--- Written instruction ---
Type out the material below exactly.
——————
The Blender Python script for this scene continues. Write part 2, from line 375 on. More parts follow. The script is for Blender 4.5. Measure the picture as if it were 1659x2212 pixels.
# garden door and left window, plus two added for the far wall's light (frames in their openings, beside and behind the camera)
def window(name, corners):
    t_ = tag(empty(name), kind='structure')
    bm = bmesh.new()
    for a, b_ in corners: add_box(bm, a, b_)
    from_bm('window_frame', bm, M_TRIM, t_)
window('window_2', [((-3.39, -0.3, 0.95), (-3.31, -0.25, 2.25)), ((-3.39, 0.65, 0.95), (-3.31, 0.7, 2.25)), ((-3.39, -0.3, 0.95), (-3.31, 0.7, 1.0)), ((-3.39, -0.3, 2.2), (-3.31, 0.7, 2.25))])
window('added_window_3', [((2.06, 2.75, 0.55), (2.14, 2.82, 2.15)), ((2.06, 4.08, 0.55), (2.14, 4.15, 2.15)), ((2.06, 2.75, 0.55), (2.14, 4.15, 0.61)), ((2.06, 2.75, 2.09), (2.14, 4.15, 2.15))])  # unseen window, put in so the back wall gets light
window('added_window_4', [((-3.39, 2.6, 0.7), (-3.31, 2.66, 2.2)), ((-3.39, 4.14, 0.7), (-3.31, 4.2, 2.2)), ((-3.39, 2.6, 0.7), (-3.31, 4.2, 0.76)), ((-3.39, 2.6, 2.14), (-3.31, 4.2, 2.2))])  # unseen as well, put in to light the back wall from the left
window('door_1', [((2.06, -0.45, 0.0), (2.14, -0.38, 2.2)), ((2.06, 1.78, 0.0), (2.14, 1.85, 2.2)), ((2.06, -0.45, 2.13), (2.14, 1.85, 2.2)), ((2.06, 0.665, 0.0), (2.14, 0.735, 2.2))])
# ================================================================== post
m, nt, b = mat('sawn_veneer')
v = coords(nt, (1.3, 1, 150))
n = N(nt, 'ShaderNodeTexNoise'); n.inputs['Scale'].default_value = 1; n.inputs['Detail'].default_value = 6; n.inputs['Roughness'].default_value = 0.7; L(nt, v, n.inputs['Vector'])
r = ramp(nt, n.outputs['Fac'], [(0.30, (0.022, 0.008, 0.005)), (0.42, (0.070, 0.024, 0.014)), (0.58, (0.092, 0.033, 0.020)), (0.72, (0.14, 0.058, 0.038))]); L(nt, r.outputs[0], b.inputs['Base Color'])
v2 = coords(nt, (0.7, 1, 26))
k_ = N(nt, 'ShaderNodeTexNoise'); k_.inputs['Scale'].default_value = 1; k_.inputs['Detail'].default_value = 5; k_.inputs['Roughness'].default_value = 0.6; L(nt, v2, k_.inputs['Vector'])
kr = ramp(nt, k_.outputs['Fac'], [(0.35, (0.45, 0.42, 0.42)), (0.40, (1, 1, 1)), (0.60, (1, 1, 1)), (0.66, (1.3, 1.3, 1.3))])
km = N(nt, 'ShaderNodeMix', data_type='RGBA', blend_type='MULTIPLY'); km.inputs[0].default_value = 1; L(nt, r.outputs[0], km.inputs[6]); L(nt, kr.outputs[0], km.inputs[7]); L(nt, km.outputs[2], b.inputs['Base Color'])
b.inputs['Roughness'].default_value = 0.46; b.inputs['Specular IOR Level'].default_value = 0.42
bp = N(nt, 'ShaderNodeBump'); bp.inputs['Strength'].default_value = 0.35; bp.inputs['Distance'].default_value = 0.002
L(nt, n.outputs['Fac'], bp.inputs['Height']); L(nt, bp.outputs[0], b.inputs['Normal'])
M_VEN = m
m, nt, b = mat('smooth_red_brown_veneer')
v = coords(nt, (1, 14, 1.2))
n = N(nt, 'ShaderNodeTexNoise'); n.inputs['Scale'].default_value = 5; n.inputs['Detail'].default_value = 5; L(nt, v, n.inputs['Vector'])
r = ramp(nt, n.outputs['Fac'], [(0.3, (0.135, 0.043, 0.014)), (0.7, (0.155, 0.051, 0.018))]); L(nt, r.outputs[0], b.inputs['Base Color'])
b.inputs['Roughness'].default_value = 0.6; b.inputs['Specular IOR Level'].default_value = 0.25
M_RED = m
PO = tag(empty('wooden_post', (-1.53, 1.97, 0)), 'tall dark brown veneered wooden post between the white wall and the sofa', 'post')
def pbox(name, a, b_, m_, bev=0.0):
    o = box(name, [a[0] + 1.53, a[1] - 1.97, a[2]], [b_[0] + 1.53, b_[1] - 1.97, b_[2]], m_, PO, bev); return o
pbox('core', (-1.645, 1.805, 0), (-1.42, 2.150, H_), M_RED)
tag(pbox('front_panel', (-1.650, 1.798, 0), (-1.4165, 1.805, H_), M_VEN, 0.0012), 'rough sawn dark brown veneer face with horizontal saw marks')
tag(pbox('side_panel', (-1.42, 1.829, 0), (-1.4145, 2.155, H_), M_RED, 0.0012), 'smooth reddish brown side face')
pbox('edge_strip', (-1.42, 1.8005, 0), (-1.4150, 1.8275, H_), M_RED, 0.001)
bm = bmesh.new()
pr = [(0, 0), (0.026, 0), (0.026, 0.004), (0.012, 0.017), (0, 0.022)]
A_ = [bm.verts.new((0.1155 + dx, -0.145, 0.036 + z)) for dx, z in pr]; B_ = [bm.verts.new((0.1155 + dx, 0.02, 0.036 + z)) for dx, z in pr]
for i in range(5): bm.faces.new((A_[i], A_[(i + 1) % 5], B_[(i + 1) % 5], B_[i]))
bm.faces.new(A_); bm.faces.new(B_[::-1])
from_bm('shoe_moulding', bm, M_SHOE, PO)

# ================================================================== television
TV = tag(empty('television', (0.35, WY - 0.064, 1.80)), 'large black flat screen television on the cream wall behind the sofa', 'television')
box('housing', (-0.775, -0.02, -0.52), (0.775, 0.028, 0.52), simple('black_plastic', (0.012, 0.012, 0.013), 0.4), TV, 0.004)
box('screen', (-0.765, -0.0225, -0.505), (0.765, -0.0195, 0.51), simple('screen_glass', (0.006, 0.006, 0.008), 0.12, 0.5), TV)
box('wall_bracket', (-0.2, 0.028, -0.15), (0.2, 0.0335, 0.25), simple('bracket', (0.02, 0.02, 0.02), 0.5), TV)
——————
--- Final result ---
The Blender Python script for this scene continues. Write part 2, from line 375 on. More parts follow. The script is for Blender 4.5. Measure the picture as if it were 1659x2212 pixels.
# garden door and left window, plus two added for the far wall's light (frames in their openings, beside and behind the camera)
def window(name, corners):
    t_ = tag(empty(name), kind='structure')
    bm = bmesh.new()
    for a, b_ in corners: add_box(bm, a, b_)
    from_bm('window_frame', bm, M_TRIM, t_)
window('window_2', [((-3.39, -0.3, 0.95), (-3.31, -0.25, 2.25)), ((-3.39, 0.65, 0.95), (-3.31, 0.7, 2.25)), ((-3.39, -0.3, 0.95), (-3.31, 0.7, 1.0)), ((-3.39, -0.3, 2.2), (-3.31, 0.7, 2.25))])
window('added_window_3', [((2.06, 2.75, 0.55), (2.14, 2.82, 2.15)), ((2.06, 4.08, 0.55), (2.14, 4.15, 2.15)), ((2.06, 2.75, 0.55), (2.14, 4.15, 0.61)), ((2.06, 2.75, 2.09), (2.14, 4.15, 2.15))])  # unseen window, put in so the back wall gets light
window('added_window_4', [((-3.39, 2.6, 0.7), (-3.31, 2.66, 2.2)), ((-3.39, 4.14, 0.7), (-3.31, 4.2, 2.2)), ((-3.39, 2.6, 0.7), (-3.31, 4.2, 0.76)), ((-3.39, 2.6, 2.14), (-3.31, 4.2, 2.2))])  # unseen as well, put in to light the back wall from the left
window('door_1', [((2.06, -0.45, 0.0), (2.14, -0.38, 2.2)), ((2.06, 1.78, 0.0), (2.14, 1.85, 2.2)), ((2.06, -0.45, 2.13), (2.14, 1.85, 2.2)), ((2.06, 0.665, 0.0), (2.14, 0.735, 2.2))])
# ================================================================== post
m, nt, b = mat('sawn_veneer')
v = coords(nt, (1.3, 1, 150))
n = N(nt, 'ShaderNodeTexNoise'); n.inputs['Scale'].default_value = 1; n.inputs['Detail'].default_value = 6; n.inputs['Roughness'].default_value = 0.7; L(nt, v, n.inputs['Vector'])
r = ramp(nt, n.outputs['Fac'], [(0.30, (0.022, 0.008, 0.005)), (0.42, (0.070, 0.024, 0.014)), (0.58, (0.092, 0.033, 0.020)), (0.72, (0.14, 0.058, 0.038))]); L(nt, r.outputs[0], b.inputs['Base Color'])
v2 = coords(nt, (0.7, 1, 26))
k_ = N(nt, 'ShaderNodeTexNoise'); k_.inputs['Scale'].default_value = 1; k_.inputs['Detail'].default_value = 5; k_.inputs['Roughness'].default_value = 0.6; L(nt, v2, k_.inputs['Vector'])
kr = ramp(nt, k_.outputs['Fac'], [(0.35, (0.45, 0.42, 0.42)), (0.40, (1, 1, 1)), (0.60, (1, 1, 1)), (0.66, (1.3, 1.3, 1.3))])
km = N(nt, 'ShaderNodeMix', data_type='RGBA', blend_type='MULTIPLY'); km.inputs[0].default_value = 1; L(nt, r.outputs[0], km.inputs[6]); L(nt, kr.outputs[0], km.inputs[7]); L(nt, km.outputs[2], b.inputs['Base Color'])
b.inputs['Roughness'].default_value = 0.46; b.inputs['Specular IOR Level'].default_value = 0.42
bp = N(nt, 'ShaderNodeBump'); bp.inputs['Strength'].default_value = 0.35; bp.inputs['Distance'].default_value = 0.002
L(nt, n.outputs['Fac'], bp.inputs['Height']); L(nt, bp.outputs[0], b.inputs['Normal'])
M_VEN = m
m, nt, b = mat('smooth_red_brown_veneer')
v = coords(nt, (1, 14, 1.2))
n = N(nt, 'ShaderNodeTexNoise'); n.inputs['Scale'].default_value = 5; n.inputs['Detail'].default_value = 5; L(nt, v, n.inputs['Vector'])
r = ramp(nt, n.outputs['Fac'], [(0.3, (0.135, 0.043, 0.014)), (0.7, (0.155, 0.051, 0.018))]); L(nt, r.outputs[0], b.inputs['Base Color'])
b.inputs['Roughness'].default_value = 0.6; b.inputs['Specular IOR Level'].default_value = 0.25
M_RED = m
PO = tag(empty('wooden_post', (-1.53, 1.97, 0)), 'tall dark brown veneered wooden post between the white wall and the sofa', 'post')
def pbox(name, a, b_, m_, bev=0.0):
    o = box(name, [a[0] + 1.53, a[1] - 1.97, a[2]], [b_[0] + 1.53, b_[1] - 1.97, b_[2]], m_, PO, bev); return o
pbox('core', (-1.645, 1.805, 0), (-1.42, 2.150, H_), M_RED)
tag(pbox('front_panel', (-1.650, 1.798, 0), (-1.4165, 1.805, H_), M_VEN, 0.0012), 'rough sawn dark brown veneer face with horizontal saw marks')
tag(pbox('side_panel', (-1.42, 1.829, 0), (-1.4145, 2.155, H_), M_RED, 0.0012), 'smooth reddish brown side face')
pbox('edge_strip', (-1.42, 1.8005, 0), (-1.4150, 1.8275, H_), M_RED, 0.001)
bm = bmesh.new()
pr = [(0, 0), (0.026, 0), (0.026, 0.004), (0.012, 0.017), (0, 0.022)]
A_ = [bm.verts.new((0.1155 + dx, -0.145, 0.036 + z)) for dx, z in pr]; B_ = [bm.verts.new((0.1155 + dx, 0.02, 0.036 + z)) for dx, z in pr]
for i in range(5): bm.faces.new((A_[i], A_[(i + 1) % 5], B_[(i + 1) % 5], B_[i]))
bm.faces.new(A_); bm.faces.new(B_[::-1])
from_bm('shoe_moulding', bm, M_SHOE, PO)

# ================================================================== television
TV = tag(empty('television', (0.35, WY - 0.064, 1.80)), 'large black flat screen television on the cream wall behind the sofa', 'television')
box('housing', (-0.775, -0.02, -0.52), (0.775, 0.028, 0.52), simple('black_plastic', (0.012, 0.012, 0.013), 0.4), TV, 0.004)
box('screen', (-0.765, -0.0225, -0.505), (0.765, -0.0195, 0.51), simple('screen_glass', (0.006, 0.006, 0.008), 0.12, 0.5), TV)
box('wall_bracket', (-0.2, 0.028, -0.15), (0.2, 0.0335, 0.25), simple('bracket', (0.02, 0.02, 0.02), 0.5), TV)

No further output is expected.